Task directions :: Repeat the data verbatim.

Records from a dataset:
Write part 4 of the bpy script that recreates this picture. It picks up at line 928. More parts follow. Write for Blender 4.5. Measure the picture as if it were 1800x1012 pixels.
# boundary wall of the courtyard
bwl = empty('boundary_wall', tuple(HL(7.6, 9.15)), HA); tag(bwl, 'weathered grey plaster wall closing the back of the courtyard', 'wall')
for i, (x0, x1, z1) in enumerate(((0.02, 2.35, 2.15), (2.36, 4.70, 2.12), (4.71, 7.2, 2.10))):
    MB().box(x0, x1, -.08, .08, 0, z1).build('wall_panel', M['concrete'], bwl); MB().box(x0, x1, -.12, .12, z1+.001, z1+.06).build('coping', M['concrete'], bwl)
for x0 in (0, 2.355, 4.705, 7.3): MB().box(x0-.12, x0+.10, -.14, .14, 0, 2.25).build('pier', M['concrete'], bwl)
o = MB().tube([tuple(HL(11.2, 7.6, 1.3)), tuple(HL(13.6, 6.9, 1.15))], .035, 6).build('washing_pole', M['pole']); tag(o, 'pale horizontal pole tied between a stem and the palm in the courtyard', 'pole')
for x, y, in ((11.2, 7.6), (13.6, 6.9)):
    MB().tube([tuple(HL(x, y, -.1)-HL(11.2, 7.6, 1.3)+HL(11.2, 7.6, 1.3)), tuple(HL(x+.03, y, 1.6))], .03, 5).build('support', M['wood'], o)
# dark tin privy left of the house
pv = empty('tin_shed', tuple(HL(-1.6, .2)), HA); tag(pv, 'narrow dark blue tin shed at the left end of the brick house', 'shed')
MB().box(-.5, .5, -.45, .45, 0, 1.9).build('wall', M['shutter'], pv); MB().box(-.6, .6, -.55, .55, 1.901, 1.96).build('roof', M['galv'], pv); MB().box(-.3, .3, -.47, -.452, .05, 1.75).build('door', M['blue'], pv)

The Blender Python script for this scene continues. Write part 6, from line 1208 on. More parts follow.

The solution ::
Write part 4 of the bpy script that recreates this picture. It picks up at line 928. More parts follow. Write for Blender 4.5. Measure the picture as if it were 1800x1012 pixels.
# boundary wall of the courtyard
bwl = empty('boundary_wall', tuple(HL(7.6, 9.15)), HA); tag(bwl, 'weathered grey plaster wall closing the back of the courtyard', 'wall')
for i, (x0, x1, z1) in enumerate(((0.02, 2.35, 2.15), (2.36, 4.70, 2.12), (4.71, 7.2, 2.10))):
    MB().box(x0, x1, -.08, .08, 0, z1).build('wall_panel', M['concrete'], bwl); MB().box(x0, x1, -.12, .12, z1+.001, z1+.06).build('coping', M['concrete'], bwl)
for x0 in (0, 2.355, 4.705, 7.3): MB().box(x0-.12, x0+.10, -.14, .14, 0, 2.25).build('pier', M['concrete'], bwl)
o = MB().tube([tuple(HL(11.2, 7.6, 1.3)), tuple(HL(13.6, 6.9, 1.15))], .035, 6).build('washing_pole', M['pole']); tag(o, 'pale horizontal pole tied between a stem and the palm in the courtyard', 'pole')
for x, y, in ((11.2, 7.6), (13.6, 6.9)):
    MB().tube([tuple(HL(x, y, -.1)-HL(11.2, 7.6, 1.3)+HL(11.2, 7.6, 1.3)), tuple(HL(x+.03, y, 1.6))], .03, 5).build('support', M['wood'], o)
# dark tin privy left of the house
pv = empty('tin_shed', tuple(HL(-1.6, .2)), HA); tag(pv, 'narrow dark blue tin shed at the left end of the brick house', 'shed')
MB().box(-.5, .5, -.45, .45, 0, 1.9).build('wall', M['shutter'], pv); MB().box(-.6, .6, -.55, .55, 1.901, 1.96).build('roof', M['galv'], pv); MB().box(-.3, .3, -.47, -.452, .05, 1.75).build('door', M['blue'], pv)

The Blender Python script for this scene continues. Write part 6, from line 1208 on. More parts follow.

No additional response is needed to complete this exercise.